Cierto. Estos bombardeos afortunadamente se han detenido, pero la guerra aún colea y por lo mismo no deja de hacer daños. Como lo demuestra el caso de la Isla Gorgona, un paraíso terrenal de una biodiversidad incomparable, cuya extraordinaria importancia comprendió bien el gobierno nacional que cerró el penal que administraciones anteriores habían construido en ella y le otorgó el carácter de reserva natural. El mismo que hoy está gravemente amenazado por el plan de construir en él una base naval, cuya existencia nuestros mandos militares intentan justificar recurriendo al argumento de la sedicente “lucha contra el narcotráfico”. O sea que la tal base resulta indispensable para los guardacostas de la armada nacional que patrullan el Pacífico con el fin de interceptar a las embarcaciones que utilizan los contrabandistas para llevar la cocaína a México. Al mismo México al que las autoridades de Washington tienen hoy en la mira, pero no por la cocaína precisamente, sino porque lo acusan de consentir la existencia de los laboratorios de fentanilo, la sustancia sicotrópica cuyo consumo vicioso causa miles de muertes al año en los Estados Unidos de América. Algunos de sus parlamentarios más vociferantes y exaltados han llegado hasta el punto de exigir que se envíe a los marines a destruir manu militari los dichosos laboratorios.

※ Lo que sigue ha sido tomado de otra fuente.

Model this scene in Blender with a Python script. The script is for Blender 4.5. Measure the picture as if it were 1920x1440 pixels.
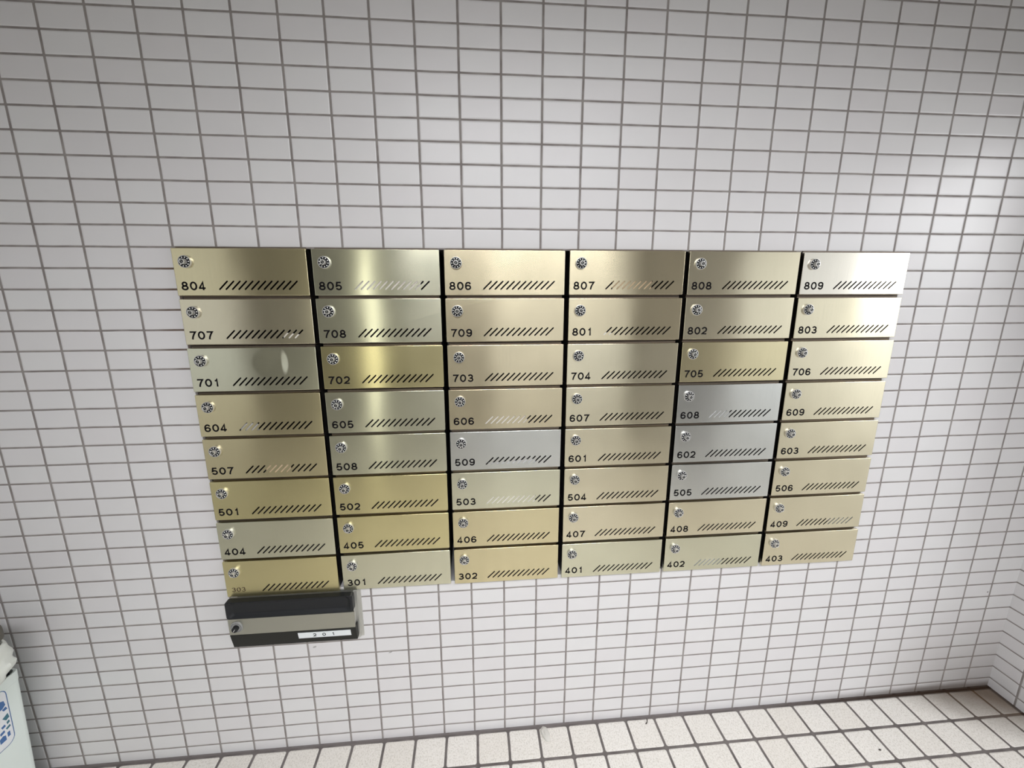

Tengo la sospecha de que Gorgona es un eslabón más de la cadena de bases militares que el Pentágono está construyendo en el litoral Pacífico de Centro y Suramérica, con el fin de responder a la “amenaza china”
Me temo, sin embargo, que la estéril “lucha contra el narcotráfico”, no es la única razón que explica la implantación de una base naval en la isla de la Gorgona. Tengo la sospecha, no del todo descabellada, de que la misma es un eslabón más de la cadena de bases militares que el Pentágono está construyendo en el litoral Pacífico de los países de Centro y Suramérica, con el fin de responder a la “amenaza china”. En concreto a un hipotético ataque contra el canal de Panamá, que se produciría en el caso de que la actual estrategia de “contención” del gigante asiático se transforme en guerra abierta. Y si faltara algún dato para alimentar esta sospecha, ahí esta el caso de las islas Galápagos, una reserva natural incomparablemente más valiosa que la isla Gorgona, que está en vías de convertirse en una formidable base aeronaval de los Estados Unidos. Al servicio de sus guerras.
Me reafirmo en lo dicho: el ecologismo tiene por fuerza que ser pacifista.